I CAN'T believe that the overriding reason for Wales' current problems has been almost completely overlooked - and that is injuries, an unpre-cedented run of them.

It is complete nonsense to link Sunday's Six Nations defeat by Ireland with all the goings-on off the field in the past fortnight.

Those who connect the loss of Mike Ruddock as coach and the mayhem that has followed with the team losing in Ireland are just looking for something that isn't there.

They're just trying to fan the flames and stir up more trouble, as if we haven't got enough on our hands as it is.

Jonathan Davies, Jeremy Guscott and Keith Wood present a formidable array of former players, but for them to claim the players wearing red at Lansdowne Road on Sunday looked unhappy and uninterested was, quite frankly, a disgrace.

It's easy to say that from the warmth of a television studio - the rest of us sat outside in freezing temperatures for two hours and more - but it shows a complete lack of empathy with what was going on.

Let me give you just one example which these ex-players and other armchair critics, like the one who wrote an uninformed front page comment yesterday while not being anywhere near Dublin, wouldn't appreciate because they weren't there.

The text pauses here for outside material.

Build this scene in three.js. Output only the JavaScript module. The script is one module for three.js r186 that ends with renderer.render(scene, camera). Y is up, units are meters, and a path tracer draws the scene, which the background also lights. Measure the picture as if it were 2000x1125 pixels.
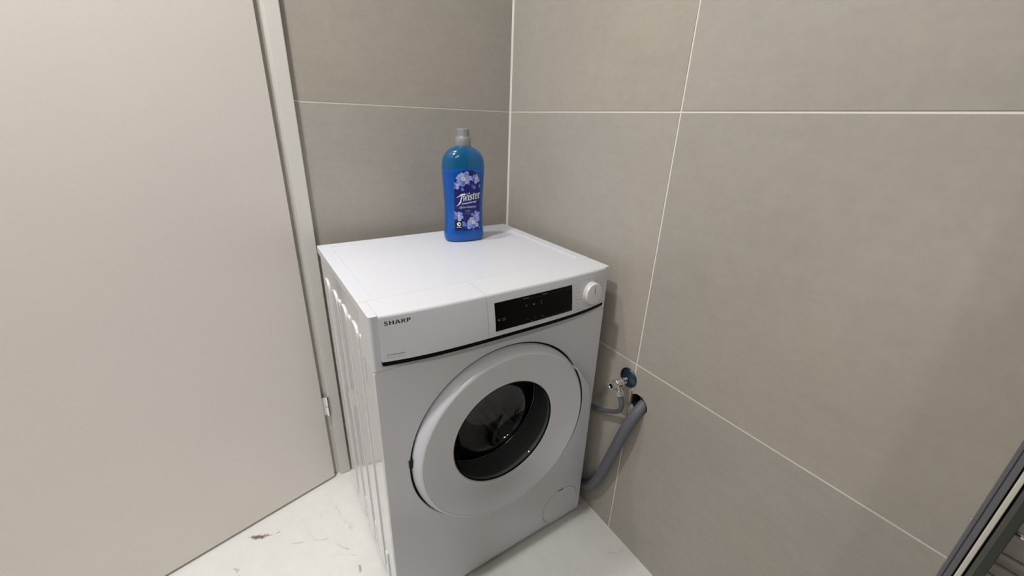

Ian Gough was so shattered even an hour after the game finished that when he arrived at the media area to be interviewed as scheduled by the Welsh evening papers he had to complete the short session sat in a chair.

He had given his all, he was so exhausted by the effort, by the toll it took on him that he just couldn't stand up. Team-mate Martyn Williams alongside him was still red in the face with the effort of stemming the Irish tide.

Yet people who ought to know better claim the Welsh team weren't interested or were unhappy. That's an insult to those players who took the field against Ireland and it was completely wide of the mark.

And how can one entire front page comment piece fail to mention the single most obvious factor in Wales' admittedly below-par performance against Ireland - the heavy injury toll.

Just six, yes six, players were remaining from the team which won the Grand Slam the last time Wales played Ireland eleven months ago.

Hugo McNeil, the former Ireland full back and one ex-player whose view I would respect, said Ireland could not withstand the loss of so many players.

In fact, no other country in world rugby, apart from New Zealand, could offset the absence of such a vast array of talent.

At one stage the injury list rose to 15 players, and they continue to mount at an alarming rate. Skipper Gareth Thomas and ace wing Shane Williams were missing from the Ireland game, Thomas joining the ever growing list of lengthy absentees, his damaged neck artery keeping him out for the rest of the season along with Ryan Jones, Tom Shanklin, Chris Horsman, Kevin Morgan and Brent Cockbain, other squad players also out.

Even then key outside half Stephen Jones lasted just 19 minutes in Dublin before being forced off with a leg injury that could even make him a doubt for next week's game against Italy.

Into his place against Ireland stepped Gavin Henson, not an outside half and playing just his second game since his return from a seven-week ban, and only his fifth of the season, his first at that level for almost a year.

So while he did have a nightmare, making all sorts of errors, worst of all with his kicking out of hand, it was expecting far too much from him considering his lengthy absence and limited experience in the position he was asked to fill.

But over and above all that, the majority of Welsh clubs now appear hell bent on forcing an extraordinary meeting of the WRU with chief executive Steve Lewis and chairman David Pickering in their sights.

They seem to blame them for the Ruddock situation and are hell bent on causing even more mayhem.

Lewis and Pickering are about to travel around all the districts to fully explain the facts to the clubs, like, for example, Ruddock wanting to resign from his post on no fewer than three occasions and how contract talks were held up and changed to a degree where it became a renegotiation issue.

I know I wrote in this column only a week ago that Gerald Davies would be the ideal man to clear up the mess and possessed the dignity needed to be the top man.

But I'm no longer convinced that yet more blood-letting is what Welsh rugby needs. If the clubs persist in trying to tear the game apart we could even arrive at a situation around April or May where Wales has no coach, no chief executive and no chairman. No hope either?

The banks, still owed around £40m by the WRU, don't forget, despite the David Moffett-induced reforms, would undoubtedly take a renewed interest in the situation should such a doomsday scenario arrive.

So let's stop tearing ourselves apart, batten down the hatches, wait for the injured players to return and then watch for an upturn in Welsh rugby fortunes.